Image of The Iguana Tree
Author(s): 
Release Date: 
March 1, 2012
Publisher/Imprint: 
Hub City Press
Pages: 
220
Reviewed by: 

“The Iguana Tree is a triumph—an enjoyable and informative story on an important topic. Ms. Stone has found a compelling realistic fiction voice and established herself as an author to watch.”

Hector and Lilia hail from the little town of Puerto Isadore in southern Mexico. They are poor, but not miserable. They’re very much in love with each other, and they are loving parents to their baby.

Hector longs to provide a better future for his family. So he undertakes a harrowing journey north into the United States to find better work. After her grandmother dies, Lilia’s roots in Puerto Isadore are severed, so she and her baby undertake an even more harrowing journey north to find Hector. After enduring heart-wrenching hardship (specifics not offered to preserve the book’s suspense), Hector and Lilia are reunited. But the price of reconnecting in the U.S. is shockingly high: They’ve lost their baby, their innocence, and their love for each other.

Michel Stone’s The Iguana Tree is the story of Hector, Lilia, and the shadowy world of illegal immigration. Drawn from interviews with recent illegal immigrants, the book takes the American reader to places never seen by gringos: secret compartments within cargo trucks, squalid safe houses, and detention centers for captured illegal immigrants.

Ms. Stone writes fiction with the authenticity of an investigative journalist. If “60 Minutes” was profiling an illegal immigrant couple and their travails, the results might mirror Ms. Stone’s tale. The Iguana Tree is fast-paced and informative, with believable characters and situations. The author is not seeking creative epiphany, she’s telling an engaging, relevant story—and that’s good news for the reader.

Despite the emotions and politics tied to illegal immigration, Ms. Stone does an excellent job of keeping judgment out of her book. Hector and Lilia—and the network of recent immigrants they tap into—are depicted very sympathetically, but so are the American farm owners who employ them and the I.N.S. agent who captures them.

Even the Coyotes—Machiavellian human smugglers who engage in rape and murder as part of their unsavory profession—are painted realistically. They’re not monsters, just people involved in a nasty transactional business.

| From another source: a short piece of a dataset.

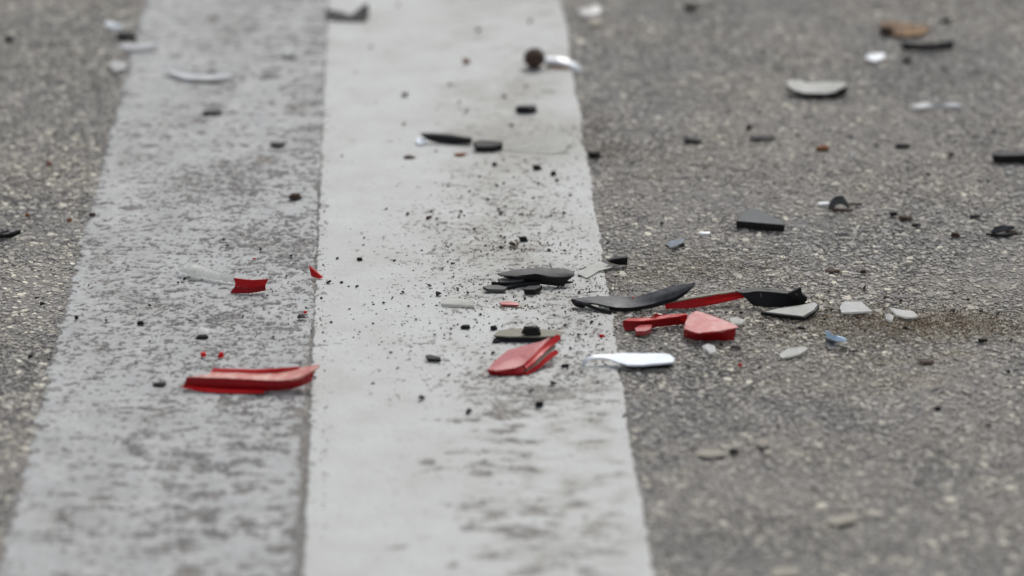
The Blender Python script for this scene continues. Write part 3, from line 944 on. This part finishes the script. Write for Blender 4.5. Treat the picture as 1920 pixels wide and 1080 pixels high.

In a few spots, the narrative in The Iguana Tree is hard to follow. For example, this reviewer was confused by Lilia’s dreams of the Iguana Tree after being sexually abused by a Coyote. The melancholy that led Hector to mistreat his once-cherished pickup truck also felt underdeveloped. Perhaps Ms. Stone is less comfortable writing about thoughts than actions; perhaps this is an unavoidable consequence of faithfully reporting what she was told by people of another culture—even when it doesn’t translate well.

In contrast, some of the best moments of The Iguana Tree are the little moments of cross-cultural wonder. Hector and Lilia marvel at a boat crossing under a drawbridge. Lilia is stunned by the bathroom inside an American mega-mart store: “Even there the clean, white walls, the floor, the sinks sparkled and smelled of cleaning fluid, so unlike the facilities in her village—dark and smelling of damp earth.” With a soft touch, Ms. Stone reminds us how lucky we are to live in a place where clean toilets are a fact of everyday life.

The Iguana Tree
is a triumph—an enjoyable and informative story on an important topic. Ms. Stone has found a compelling realistic fiction voice and established herself as an author to watch.